[Rows from a 3D scene dataset]
>> start

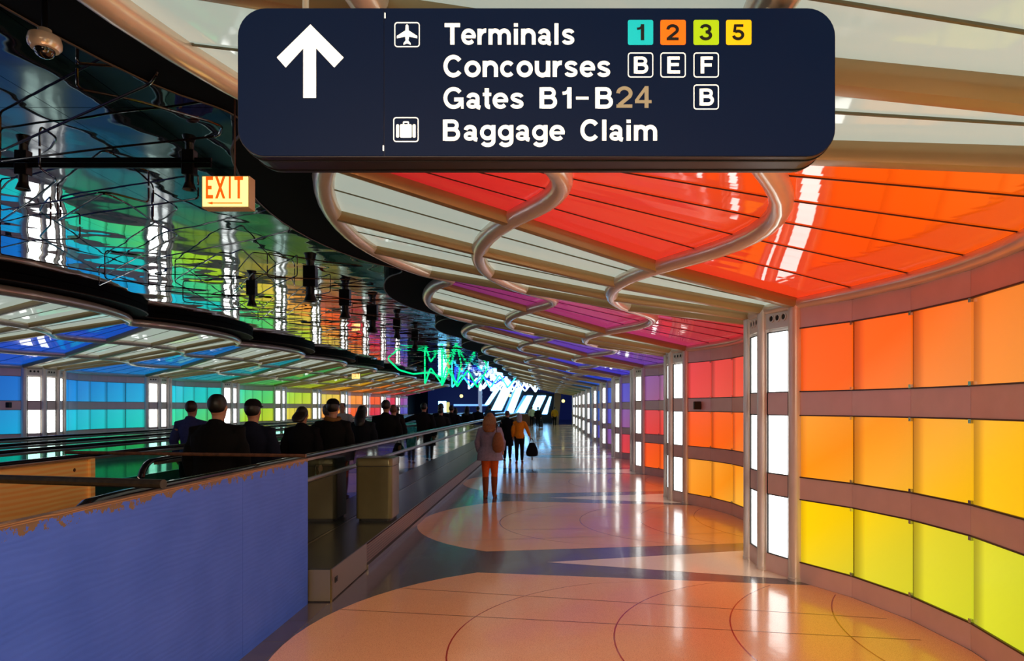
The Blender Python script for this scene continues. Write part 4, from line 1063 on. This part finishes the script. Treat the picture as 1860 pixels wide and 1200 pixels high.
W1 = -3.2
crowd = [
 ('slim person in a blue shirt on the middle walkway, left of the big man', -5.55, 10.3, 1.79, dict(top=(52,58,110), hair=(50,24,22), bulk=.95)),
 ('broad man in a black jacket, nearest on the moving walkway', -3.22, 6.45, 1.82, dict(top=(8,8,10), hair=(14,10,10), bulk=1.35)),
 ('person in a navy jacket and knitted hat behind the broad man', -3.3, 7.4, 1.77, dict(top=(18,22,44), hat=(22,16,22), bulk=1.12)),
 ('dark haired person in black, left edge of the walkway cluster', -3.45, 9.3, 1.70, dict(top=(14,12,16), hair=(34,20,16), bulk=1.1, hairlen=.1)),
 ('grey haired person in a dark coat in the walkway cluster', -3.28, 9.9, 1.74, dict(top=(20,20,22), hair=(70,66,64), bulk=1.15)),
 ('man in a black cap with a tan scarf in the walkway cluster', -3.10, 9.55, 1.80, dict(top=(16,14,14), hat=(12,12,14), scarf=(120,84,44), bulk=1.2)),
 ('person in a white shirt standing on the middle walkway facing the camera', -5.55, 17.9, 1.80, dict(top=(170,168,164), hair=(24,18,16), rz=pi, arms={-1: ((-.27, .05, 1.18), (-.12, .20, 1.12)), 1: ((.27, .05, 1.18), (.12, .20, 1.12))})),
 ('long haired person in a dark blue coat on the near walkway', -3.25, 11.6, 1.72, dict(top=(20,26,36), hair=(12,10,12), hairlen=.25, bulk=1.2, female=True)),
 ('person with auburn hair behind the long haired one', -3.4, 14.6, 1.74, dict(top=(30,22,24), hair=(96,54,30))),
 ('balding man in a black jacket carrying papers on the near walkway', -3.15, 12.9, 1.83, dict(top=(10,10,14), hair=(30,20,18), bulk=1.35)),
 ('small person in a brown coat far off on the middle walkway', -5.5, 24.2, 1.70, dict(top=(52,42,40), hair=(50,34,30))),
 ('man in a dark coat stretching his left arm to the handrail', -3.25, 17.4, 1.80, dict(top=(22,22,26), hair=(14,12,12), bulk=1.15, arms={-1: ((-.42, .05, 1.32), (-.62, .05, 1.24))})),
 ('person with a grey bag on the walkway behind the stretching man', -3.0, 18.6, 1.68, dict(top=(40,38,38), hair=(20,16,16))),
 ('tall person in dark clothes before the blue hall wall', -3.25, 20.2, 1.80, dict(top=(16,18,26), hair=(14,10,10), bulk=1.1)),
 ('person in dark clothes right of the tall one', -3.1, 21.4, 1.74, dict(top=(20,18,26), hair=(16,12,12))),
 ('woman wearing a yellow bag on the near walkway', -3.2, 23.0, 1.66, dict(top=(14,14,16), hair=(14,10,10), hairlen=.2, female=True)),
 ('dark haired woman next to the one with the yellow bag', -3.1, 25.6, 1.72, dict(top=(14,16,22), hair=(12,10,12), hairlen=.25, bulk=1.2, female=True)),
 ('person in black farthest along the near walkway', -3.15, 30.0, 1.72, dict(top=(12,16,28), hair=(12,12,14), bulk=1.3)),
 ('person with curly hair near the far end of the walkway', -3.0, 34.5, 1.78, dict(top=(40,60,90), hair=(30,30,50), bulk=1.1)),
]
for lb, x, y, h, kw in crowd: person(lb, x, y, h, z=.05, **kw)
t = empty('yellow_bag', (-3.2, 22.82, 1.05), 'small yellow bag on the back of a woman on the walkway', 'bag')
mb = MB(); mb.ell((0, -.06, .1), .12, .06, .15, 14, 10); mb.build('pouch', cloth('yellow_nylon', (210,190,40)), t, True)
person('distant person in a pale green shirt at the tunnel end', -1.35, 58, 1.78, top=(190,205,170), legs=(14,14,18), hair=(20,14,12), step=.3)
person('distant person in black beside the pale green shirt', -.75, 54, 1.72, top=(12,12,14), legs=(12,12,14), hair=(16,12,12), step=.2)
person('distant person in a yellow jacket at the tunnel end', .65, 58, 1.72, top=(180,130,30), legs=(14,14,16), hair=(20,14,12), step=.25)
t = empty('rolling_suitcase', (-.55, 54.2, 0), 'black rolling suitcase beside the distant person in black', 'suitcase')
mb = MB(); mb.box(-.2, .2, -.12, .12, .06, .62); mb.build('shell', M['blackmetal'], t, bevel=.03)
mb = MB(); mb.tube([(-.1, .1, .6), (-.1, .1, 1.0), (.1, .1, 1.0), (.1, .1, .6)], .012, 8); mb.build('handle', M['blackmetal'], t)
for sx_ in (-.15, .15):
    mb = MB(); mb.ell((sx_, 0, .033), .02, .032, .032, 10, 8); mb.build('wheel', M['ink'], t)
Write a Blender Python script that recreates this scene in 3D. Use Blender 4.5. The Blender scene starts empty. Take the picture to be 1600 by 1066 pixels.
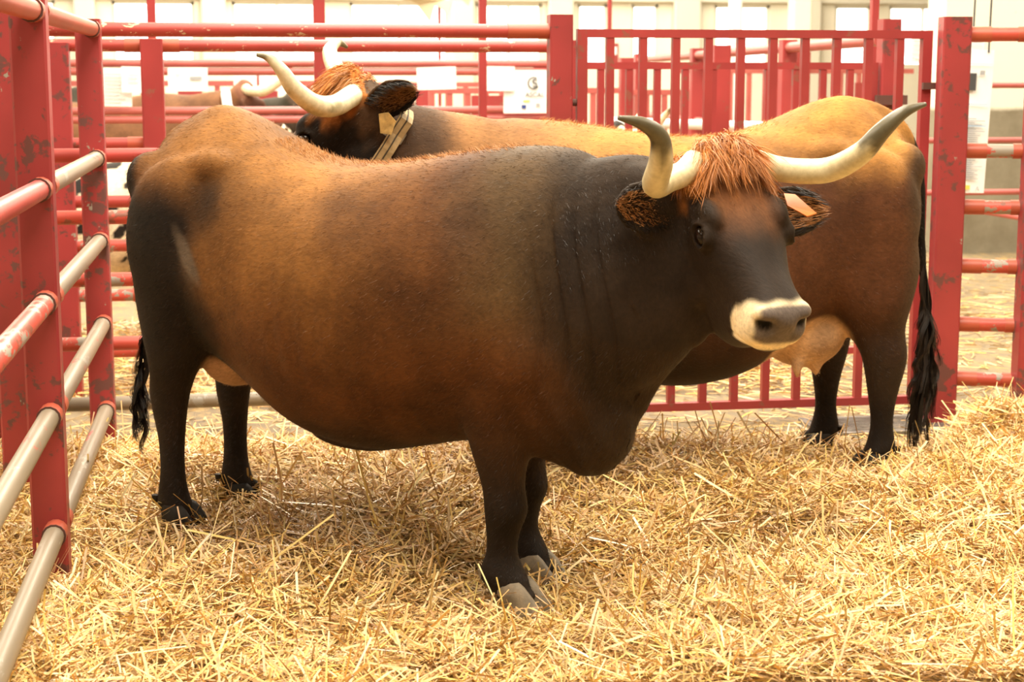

>> end

THE EXERCISE
Could you reproduce every record above exactly, leaving out the pictures?

OUTPUT FOR THIS TASK
The Blender Python script for this scene continues. Write part 4, from line 1063 on. This part finishes the script. Treat the picture as 1860 pixels wide and 1200 pixels high.
W1 = -3.2
crowd = [
 ('slim person in a blue shirt on the middle walkway, left of the big man', -5.55, 10.3, 1.79, dict(top=(52,58,110), hair=(50,24,22), bulk=.95)),
 ('broad man in a black jacket, nearest on the moving walkway', -3.22, 6.45, 1.82, dict(top=(8,8,10), hair=(14,10,10), bulk=1.35)),
 ('person in a navy jacket and knitted hat behind the broad man', -3.3, 7.4, 1.77, dict(top=(18,22,44), hat=(22,16,22), bulk=1.12)),
 ('dark haired person in black, left edge of the walkway cluster', -3.45, 9.3, 1.70, dict(top=(14,12,16), hair=(34,20,16), bulk=1.1, hairlen=.1)),
 ('grey haired person in a dark coat in the walkway cluster', -3.28, 9.9, 1.74, dict(top=(20,20,22), hair=(70,66,64), bulk=1.15)),
 ('man in a black cap with a tan scarf in the walkway cluster', -3.10, 9.55, 1.80, dict(top=(16,14,14), hat=(12,12,14), scarf=(120,84,44), bulk=1.2)),
 ('person in a white shirt standing on the middle walkway facing the camera', -5.55, 17.9, 1.80, dict(top=(170,168,164), hair=(24,18,16), rz=pi, arms={-1: ((-.27, .05, 1.18), (-.12, .20, 1.12)), 1: ((.27, .05, 1.18), (.12, .20, 1.12))})),
 ('long haired person in a dark blue coat on the near walkway', -3.25, 11.6, 1.72, dict(top=(20,26,36), hair=(12,10,12), hairlen=.25, bulk=1.2, female=True)),
 ('person with auburn hair behind the long haired one', -3.4, 14.6, 1.74, dict(top=(30,22,24), hair=(96,54,30))),
 ('balding man in a black jacket carrying papers on the near walkway', -3.15, 12.9, 1.83, dict(top=(10,10,14), hair=(30,20,18), bulk=1.35)),
 ('small person in a brown coat far off on the middle walkway', -5.5, 24.2, 1.70, dict(top=(52,42,40), hair=(50,34,30))),
 ('man in a dark coat stretching his left arm to the handrail', -3.25, 17.4, 1.80, dict(top=(22,22,26), hair=(14,12,12), bulk=1.15, arms={-1: ((-.42, .05, 1.32), (-.62, .05, 1.24))})),
 ('person with a grey bag on the walkway behind the stretching man', -3.0, 18.6, 1.68, dict(top=(40,38,38), hair=(20,16,16))),
 ('tall person in dark clothes before the blue hall wall', -3.25, 20.2, 1.80, dict(top=(16,18,26), hair=(14,10,10), bulk=1.1)),
 ('person in dark clothes right of the tall one', -3.1, 21.4, 1.74, dict(top=(20,18,26), hair=(16,12,12))),
 ('woman wearing a yellow bag on the near walkway', -3.2, 23.0, 1.66, dict(top=(14,14,16), hair=(14,10,10), hairlen=.2, female=True)),
 ('dark haired woman next to the one with the yellow bag', -3.1, 25.6, 1.72, dict(top=(14,16,22), hair=(12,10,12), hairlen=.25, bulk=1.2, female=True)),
 ('person in black farthest along the near walkway', -3.15, 30.0, 1.72, dict(top=(12,16,28), hair=(12,12,14), bulk=1.3)),
 ('person with curly hair near the far end of the walkway', -3.0, 34.5, 1.78, dict(top=(40,60,90), hair=(30,30,50), bulk=1.1)),
]
for lb, x, y, h, kw in crowd: person(lb, x, y, h, z=.05, **kw)
t = empty('yellow_bag', (-3.2, 22.82, 1.05), 'small yellow bag on the back of a woman on the walkway', 'bag')
mb = MB(); mb.ell((0, -.06, .1), .12, .06, .15, 14, 10); mb.build('pouch', cloth('yellow_nylon', (210,190,40)), t, True)
person('distant person in a pale green shirt at the tunnel end', -1.35, 58, 1.78, top=(190,205,170), legs=(14,14,18), hair=(20,14,12), step=.3)
person('distant person in black beside the pale green shirt', -.75, 54, 1.72, top=(12,12,14), legs=(12,12,14), hair=(16,12,12), step=.2)
person('distant person in a yellow jacket at the tunnel end', .65, 58, 1.72, top=(180,130,30), legs=(14,14,16), hair=(20,14,12), step=.25)
t = empty('rolling_suitcase', (-.55, 54.2, 0), 'black rolling suitcase beside the distant person in black', 'suitcase')
mb = MB(); mb.box(-.2, .2, -.12, .12, .06, .62); mb.build('shell', M['blackmetal'], t, bevel=.03)
mb = MB(); mb.tube([(-.1, .1, .6), (-.1, .1, 1.0), (.1, .1, 1.0), (.1, .1, .6)], .012, 8); mb.build('handle', M['blackmetal'], t)
for sx_ in (-.15, .15):
    mb = MB(); mb.ell((sx_, 0, .033), .02, .032, .032, 10, 8); mb.build('wheel', M['ink'], t)
Write a Blender Python script that recreates this scene in 3D. Use Blender 4.5. The Blender scene starts empty. Take the picture to be 1600 by 1066 pixels.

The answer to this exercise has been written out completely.